37. Changing the Dice Face Mechanic

Bit of a short update this week, but I’ve been busy with life things (moving, putting in a mailbox for four hours), and I didn’t have much free time left to work done on the game.

A few posts back, I wrote about some ideas for revamping the “dice face” mechanic to remove the requirement that the player remember that “white = black” for every panel in order to solve it. So this weekend I worked on taking some steps there. That work was streamed live, so if you want all the details, you can check out the archive here. (although there are a few spots where YouTube didn’t like the music and I had to mute the audio)

I will still have to redesign the start of the area in order to have more interesting puzzles, but I am fairly happy with how the change went. In fact, there are now some interesting ambiguities to play with there that I can probably exploit for more depth.

Capture8
This sequence already sees a significant improvement from the change to the mechanic.

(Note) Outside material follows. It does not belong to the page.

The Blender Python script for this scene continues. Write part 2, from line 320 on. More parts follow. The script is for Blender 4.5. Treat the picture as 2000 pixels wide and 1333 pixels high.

Unwieldy Puzzle Panel System

I probably need to make some changes to the puzzle panel system in the game, both in order to accommodate a few of the existing puzzles which have become broken after changing the dice face mechanic, as well as for some new ideas that I haven’t implemented yet. I am pretty concerned about how to go about making these changes, particularly without fundamentally changing the way that the puzzle panels themselves are implemented.

Some of the unwieldy aspects are just the interface I use for editing puzzles, but I think the main issue is caused by a design choice that I made early on to shrink the memory footprint of the panels themselves. Essentially, each puzzle panel is just a series of 2D arrays (technically stored as 1D with width and height variables) for each thing that we might want to know about the tiles on the panel.

This was not really a big deal when there were only a few things that we might want to know about the tiles, but at this point, there are 5 different arrays for each panel. That’s not an obscene number, but I am fairly certain that to accommodate all the features I want, I will need to add 2 or 3 more arrays. That’s 8 different arrays that all have to be shuffled around separately.

At that point, it becomes pretty obvious that the data related to each tile should be bundled up. That way we can work with just one array of structs or objects that stores all the relevant data, and easily expand the structure and support each new additional feature without many unexpected code changes.

I have a few concerns with how this will affect the saving/loading code system, but it hopefully shouldn’t be too bad. Overall, it’s just a big revamping project on a core system and I never look forward to those because you end up touching a lot more code than you expected to and possibly breaking some things in the process.